-- BEGIN PROVIDED MATERIAL --

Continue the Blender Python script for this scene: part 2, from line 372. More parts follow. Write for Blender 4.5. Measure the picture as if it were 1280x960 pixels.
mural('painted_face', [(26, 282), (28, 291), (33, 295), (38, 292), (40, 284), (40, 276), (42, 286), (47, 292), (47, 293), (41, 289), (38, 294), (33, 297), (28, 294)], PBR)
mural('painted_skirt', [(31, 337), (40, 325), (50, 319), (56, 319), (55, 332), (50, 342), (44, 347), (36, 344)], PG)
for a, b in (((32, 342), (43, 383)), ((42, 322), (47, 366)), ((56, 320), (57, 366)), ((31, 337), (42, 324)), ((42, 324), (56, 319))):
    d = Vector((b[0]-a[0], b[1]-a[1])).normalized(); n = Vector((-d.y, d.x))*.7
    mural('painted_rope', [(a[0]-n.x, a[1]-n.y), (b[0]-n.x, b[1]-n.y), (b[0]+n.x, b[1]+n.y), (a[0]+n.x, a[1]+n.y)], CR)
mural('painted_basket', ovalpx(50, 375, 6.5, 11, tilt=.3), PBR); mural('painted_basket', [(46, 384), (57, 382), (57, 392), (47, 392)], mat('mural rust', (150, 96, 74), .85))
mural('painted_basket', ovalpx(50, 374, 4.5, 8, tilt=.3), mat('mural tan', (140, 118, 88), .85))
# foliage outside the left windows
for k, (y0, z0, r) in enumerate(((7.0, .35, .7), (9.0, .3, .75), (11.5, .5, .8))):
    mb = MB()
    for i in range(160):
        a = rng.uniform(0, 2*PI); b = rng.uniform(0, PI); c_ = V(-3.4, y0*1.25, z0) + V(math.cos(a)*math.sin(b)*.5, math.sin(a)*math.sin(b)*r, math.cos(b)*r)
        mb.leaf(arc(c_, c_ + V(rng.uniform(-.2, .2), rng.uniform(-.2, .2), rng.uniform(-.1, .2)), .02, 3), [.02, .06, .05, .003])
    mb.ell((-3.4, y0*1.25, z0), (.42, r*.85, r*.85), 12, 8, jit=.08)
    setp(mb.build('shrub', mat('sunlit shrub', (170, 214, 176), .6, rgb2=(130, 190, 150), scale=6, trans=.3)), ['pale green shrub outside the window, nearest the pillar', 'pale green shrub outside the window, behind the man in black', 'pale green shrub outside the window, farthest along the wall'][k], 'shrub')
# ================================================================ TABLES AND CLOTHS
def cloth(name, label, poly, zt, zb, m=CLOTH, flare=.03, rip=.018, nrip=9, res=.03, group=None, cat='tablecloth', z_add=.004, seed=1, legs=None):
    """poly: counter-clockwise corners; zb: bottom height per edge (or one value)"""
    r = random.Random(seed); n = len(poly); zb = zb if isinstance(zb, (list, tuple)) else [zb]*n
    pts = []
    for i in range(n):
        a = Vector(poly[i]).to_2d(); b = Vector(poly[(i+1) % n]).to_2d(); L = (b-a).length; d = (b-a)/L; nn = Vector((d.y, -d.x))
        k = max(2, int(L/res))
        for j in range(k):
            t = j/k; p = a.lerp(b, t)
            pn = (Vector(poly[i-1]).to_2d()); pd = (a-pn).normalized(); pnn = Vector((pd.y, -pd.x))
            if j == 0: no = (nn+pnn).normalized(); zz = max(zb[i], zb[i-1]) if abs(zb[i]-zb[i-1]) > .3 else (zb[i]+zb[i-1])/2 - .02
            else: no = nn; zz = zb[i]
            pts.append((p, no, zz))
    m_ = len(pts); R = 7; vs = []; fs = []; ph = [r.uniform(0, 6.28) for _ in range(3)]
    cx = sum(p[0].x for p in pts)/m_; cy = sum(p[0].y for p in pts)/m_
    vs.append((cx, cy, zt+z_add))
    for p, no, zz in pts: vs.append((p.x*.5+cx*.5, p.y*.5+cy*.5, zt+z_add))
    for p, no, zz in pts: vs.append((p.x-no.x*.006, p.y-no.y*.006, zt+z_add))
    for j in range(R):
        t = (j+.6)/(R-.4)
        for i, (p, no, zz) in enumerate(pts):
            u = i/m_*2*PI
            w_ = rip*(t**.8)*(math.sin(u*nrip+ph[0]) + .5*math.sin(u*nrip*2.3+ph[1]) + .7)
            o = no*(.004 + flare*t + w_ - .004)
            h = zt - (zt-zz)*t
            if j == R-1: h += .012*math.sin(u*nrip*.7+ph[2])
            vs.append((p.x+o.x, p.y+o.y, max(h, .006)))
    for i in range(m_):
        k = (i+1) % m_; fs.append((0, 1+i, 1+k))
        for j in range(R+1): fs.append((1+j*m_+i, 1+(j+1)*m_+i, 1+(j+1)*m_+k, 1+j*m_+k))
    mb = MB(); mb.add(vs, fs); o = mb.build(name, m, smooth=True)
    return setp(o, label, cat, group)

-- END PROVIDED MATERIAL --

**OBJECTIVE**:
Set down all of the data above, word for word.

**RESPONSE**:
Continue the Blender Python script for this scene: part 2, from line 372. More parts follow. Write for Blender 4.5. Measure the picture as if it were 1280x960 pixels.
mural('painted_face', [(26, 282), (28, 291), (33, 295), (38, 292), (40, 284), (40, 276), (42, 286), (47, 292), (47, 293), (41, 289), (38, 294), (33, 297), (28, 294)], PBR)
mural('painted_skirt', [(31, 337), (40, 325), (50, 319), (56, 319), (55, 332), (50, 342), (44, 347), (36, 344)], PG)
for a, b in (((32, 342), (43, 383)), ((42, 322), (47, 366)), ((56, 320), (57, 366)), ((31, 337), (42, 324)), ((42, 324), (56, 319))):
    d = Vector((b[0]-a[0], b[1]-a[1])).normalized(); n = Vector((-d.y, d.x))*.7
    mural('painted_rope', [(a[0]-n.x, a[1]-n.y), (b[0]-n.x, b[1]-n.y), (b[0]+n.x, b[1]+n.y), (a[0]+n.x, a[1]+n.y)], CR)
mural('painted_basket', ovalpx(50, 375, 6.5, 11, tilt=.3), PBR); mural('painted_basket', [(46, 384), (57, 382), (57, 392), (47, 392)], mat('mural rust', (150, 96, 74), .85))
mural('painted_basket', ovalpx(50, 374, 4.5, 8, tilt=.3), mat('mural tan', (140, 118, 88), .85))
# foliage outside the left windows
for k, (y0, z0, r) in enumerate(((7.0, .35, .7), (9.0, .3, .75), (11.5, .5, .8))):
    mb = MB()
    for i in range(160):
        a = rng.uniform(0, 2*PI); b = rng.uniform(0, PI); c_ = V(-3.4, y0*1.25, z0) + V(math.cos(a)*math.sin(b)*.5, math.sin(a)*math.sin(b)*r, math.cos(b)*r)
        mb.leaf(arc(c_, c_ + V(rng.uniform(-.2, .2), rng.uniform(-.2, .2), rng.uniform(-.1, .2)), .02, 3), [.02, .06, .05, .003])
    mb.ell((-3.4, y0*1.25, z0), (.42, r*.85, r*.85), 12, 8, jit=.08)
    setp(mb.build('shrub', mat('sunlit shrub', (170, 214, 176), .6, rgb2=(130, 190, 150), scale=6, trans=.3)), ['pale green shrub outside the window, nearest the pillar', 'pale green shrub outside the window, behind the man in black', 'pale green shrub outside the window, farthest along the wall'][k], 'shrub')
# ================================================================ TABLES AND CLOTHS
def cloth(name, label, poly, zt, zb, m=CLOTH, flare=.03, rip=.018, nrip=9, res=.03, group=None, cat='tablecloth', z_add=.004, seed=1, legs=None):
    """poly: counter-clockwise corners; zb: bottom height per edge (or one value)"""
    r = random.Random(seed); n = len(poly); zb = zb if isinstance(zb, (list, tuple)) else [zb]*n
    pts = []
    for i in range(n):
        a = Vector(poly[i]).to_2d(); b = Vector(poly[(i+1) % n]).to_2d(); L = (b-a).length; d = (b-a)/L; nn = Vector((d.y, -d.x))
        k = max(2, int(L/res))
        for j in range(k):
            t = j/k; p = a.lerp(b, t)
            pn = (Vector(poly[i-1]).to_2d()); pd = (a-pn).normalized(); pnn = Vector((pd.y, -pd.x))
            if j == 0: no = (nn+pnn).normalized(); zz = max(zb[i], zb[i-1]) if abs(zb[i]-zb[i-1]) > .3 else (zb[i]+zb[i-1])/2 - .02
            else: no = nn; zz = zb[i]
            pts.append((p, no, zz))
    m_ = len(pts); R = 7; vs = []; fs = []; ph = [r.uniform(0, 6.28) for _ in range(3)]
    cx = sum(p[0].x for p in pts)/m_; cy = sum(p[0].y for p in pts)/m_
    vs.append((cx, cy, zt+z_add))
    for p, no, zz in pts: vs.append((p.x*.5+cx*.5, p.y*.5+cy*.5, zt+z_add))
    for p, no, zz in pts: vs.append((p.x-no.x*.006, p.y-no.y*.006, zt+z_add))
    for j in range(R):
        t = (j+.6)/(R-.4)
        for i, (p, no, zz) in enumerate(pts):
            u = i/m_*2*PI
            w_ = rip*(t**.8)*(math.sin(u*nrip+ph[0]) + .5*math.sin(u*nrip*2.3+ph[1]) + .7)
            o = no*(.004 + flare*t + w_ - .004)
            h = zt - (zt-zz)*t
            if j == R-1: h += .012*math.sin(u*nrip*.7+ph[2])
            vs.append((p.x+o.x, p.y+o.y, max(h, .006)))
    for i in range(m_):
        k = (i+1) % m_; fs.append((0, 1+i, 1+k))
        for j in range(R+1): fs.append((1+j*m_+i, 1+(j+1)*m_+i, 1+(j+1)*m_+k, 1+j*m_+k))
    mb = MB(); mb.add(vs, fs); o = mb.build(name, m, smooth=True)
    return setp(o, label, cat, group)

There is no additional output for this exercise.